» Problem to solve: Go through the listing below and gather every line with the word "pixels".

....

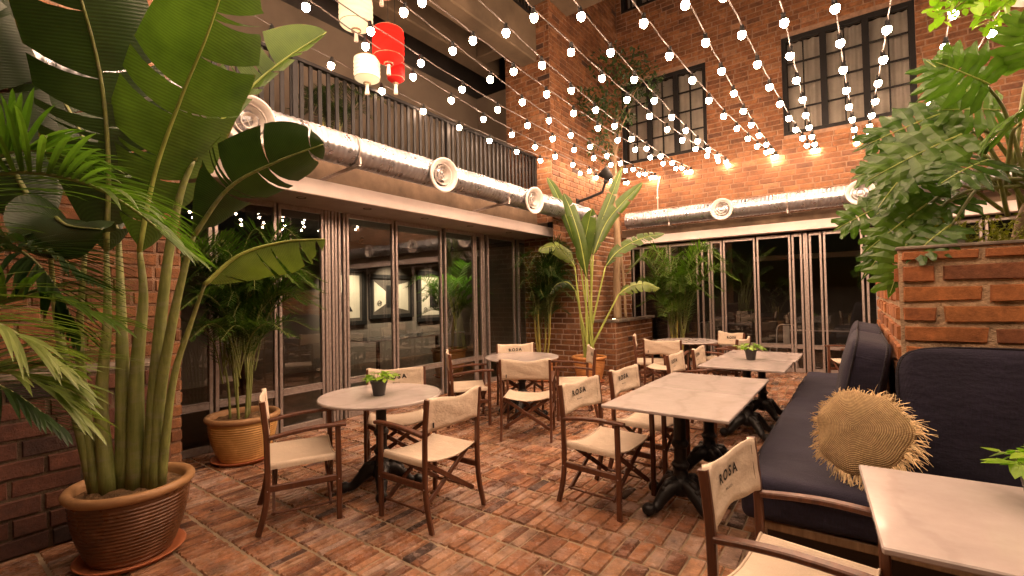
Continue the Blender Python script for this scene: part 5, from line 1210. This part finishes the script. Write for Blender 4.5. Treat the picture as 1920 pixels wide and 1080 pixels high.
# ------------------------------------------------------------------ little pothos pots on the tables
def pothos(loc, label, seed, s=1.0):
    g = thing('small_potted_plant', label, 'potted plant', loc, 0, 'small leafy plants in grey pots'); mb = MB()
    prof = [(.001, .001), (.042, .001)]+[(.043+.017*t_/12+(.0012 if t_ % 2 else 0), .002+.095*t_/12) for t_ in range(13)]+[(.066, .097), (.067, .115), (.062, .116), (.058, .10), (.001, .098)]
    mb.lathe(prof, 28); mb.obj('pot', 'grey_plastic', g, smooth=False); auto_smooth(g.children[0], 60); mb = MB(); r = random.Random(seed)
    mb2 = MB()
    for k in range(46):
        a = r.uniform(0, 2*PI); R = r.uniform(.02, .125)*s; h = .115+r.uniform(.0, .065)*(1-R/.2)+.02; p = V((R*math.cos(a), R*math.sin(a), h)); b = V((.03*math.cos(a), .03*math.sin(a), .10))
        mb2.tube([b, b.lerp(p, .6)+V((0, 0, .025)), p], .0017, 4)
        d = V((math.cos(a+r.uniform(-.7, .7)), math.sin(a+r.uniform(-.7, .7)), r.uniform(-.5, .15))).normalized(); L = r.uniform(.045, .075)*s; sd = d.cross(V((0, 0, 1))).normalized(); nn = sd.cross(d); tn = r.random()
        ce = [mb.vert(p+d*L*u-nn*L*.10*u*u, (tn, 0, 0)) for u in (0, .3, .65, 1)]
        for sg in (-1, 1):
            e = [mb.vert(p+d*L*u+sd*sg*L*w_+nn*L*.10*w_-nn*L*.10*u*u, (tn*.8, 0, 0)) for u, w_ in ((-.06, .18), (.22, .36), (.6, .25))]
            for f in ([ce[0], e[0], e[1], ce[1]], [ce[1], e[1], e[2], ce[2]], [ce[2], e[2], ce[3]]): mb.face(f if sg > 0 else f[::-1])
    mb.obj('foliage', 'pothos_leaf', g); mb2.obj('stems', 'stalk', g)
pothos((-3.06, 2.34, .75), 'small green pothos in a grey pot on the nearest round table', 1)
pothos((-.98, 5.82, .75), 'small green pothos in a grey pot on the far long table', 2)
pothos((.50, 2.375, .75), 'small green pothos at the right edge on the table beside the bench', 3)

# metal chairs and a table inside the dark room at the back
def metal_chair(loc, rz, label):
    g = thing('metal_chair', label, 'chair', loc, rz, 'pale metal chairs indoors'); mb = MB(); mb.box((0, 0, .45), (.38, .36, .02), bev=.005); mb.obj('seat', 'white_metal', g)
    for sx in (-1, 1):
        for sy in (-1, 1): mb = MB(); mb.tube([(sx*.15, sy*.14, .45), (sx*.21, sy*.22, 0)], [.016, .012], 8); mb.obj('leg', 'white_metal', g, smooth=True)
    mb = MB(); mb.tube(spline([(-.17, -.17, .45), (-.16, -.22, .82), (0, -.25, .86), (.16, -.22, .82), (.17, -.17, .45)], 16), .011, 8); mb.box((0, -.22, .66), (.12, .012, .36), bev=.004); mb.obj('backrest', 'white_metal', g); return g
metal_chair((-1.25, 10.85, 0), .5, 'pale metal chair behind the back glass, nearer the middle doors'); metal_chair((-2.6, 10.9, 0), -2.4, 'pale metal chair behind the back glass, near the bright palm')
g = thing('indoor_table', 'pale table just inside the back glass doors', 'table', (-.55, 11.2, 0)); mb = MB(); mb.box((0, 0, .74), (1.3, .7, .03), bev=.004); mb.obj('table_top', 'marble', g); mb = MB(); mb.tube([(0, 0, .72), (0, 0, .02)], .04, 10); mb.box((0, 0, .015), (.5, .5, .03), bev=.004); mb.obj('column', 'cast_iron', g)
g = thing('indoor_table', 'pale table inside the left glass doors below the framed prints', 'table', (-7.6, 6.6, 0)); mb = MB(); mb.box((0, 0, .74), (.8, 2.6, .03), bev=.004); mb.obj('table_top', 'marble', g); mb = MB(); mb.tube([(0, -.8, .72), (0, -.8, .02)], .04, 10); mb.tube([(0, .8, .72), (0, .8, .02)], .04, 10); mb.obj('column', 'cast_iron', g)
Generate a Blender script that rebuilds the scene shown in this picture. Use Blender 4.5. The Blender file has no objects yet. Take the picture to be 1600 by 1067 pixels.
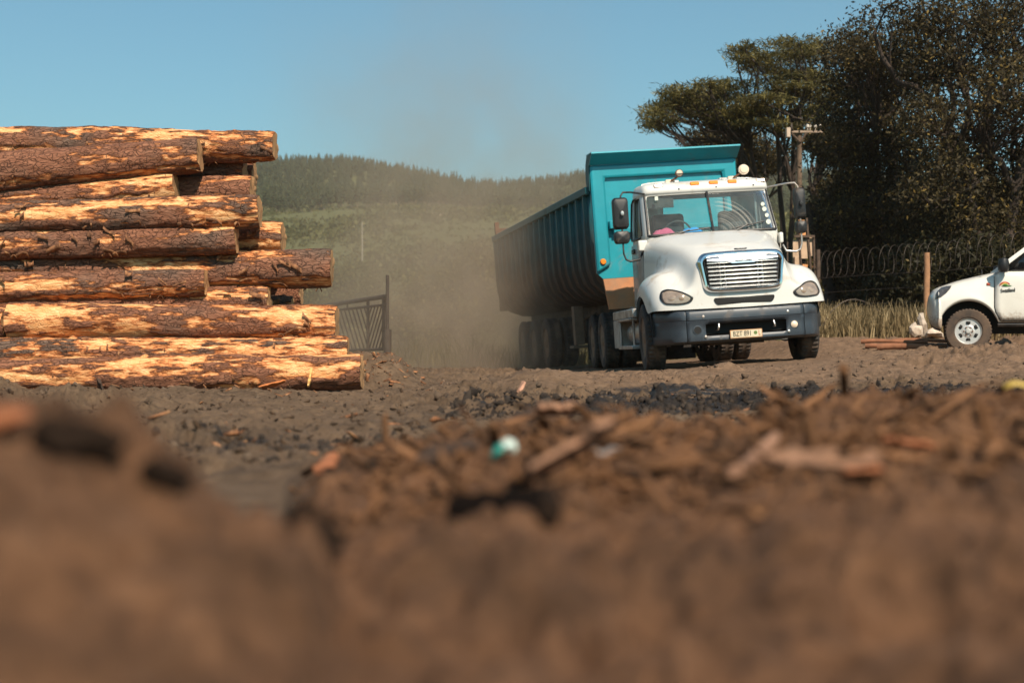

....

» Written reply:
Continue the Blender Python script for this scene: part 5, from line 1210. This part finishes the script. Write for Blender 4.5. Treat the picture as 1920 pixels wide and 1080 pixels high.
Generate a Blender script that rebuilds the scene shown in this picture. Use Blender 4.5. The Blender file has no objects yet. Take the picture to be 1600 by 1067 pixels.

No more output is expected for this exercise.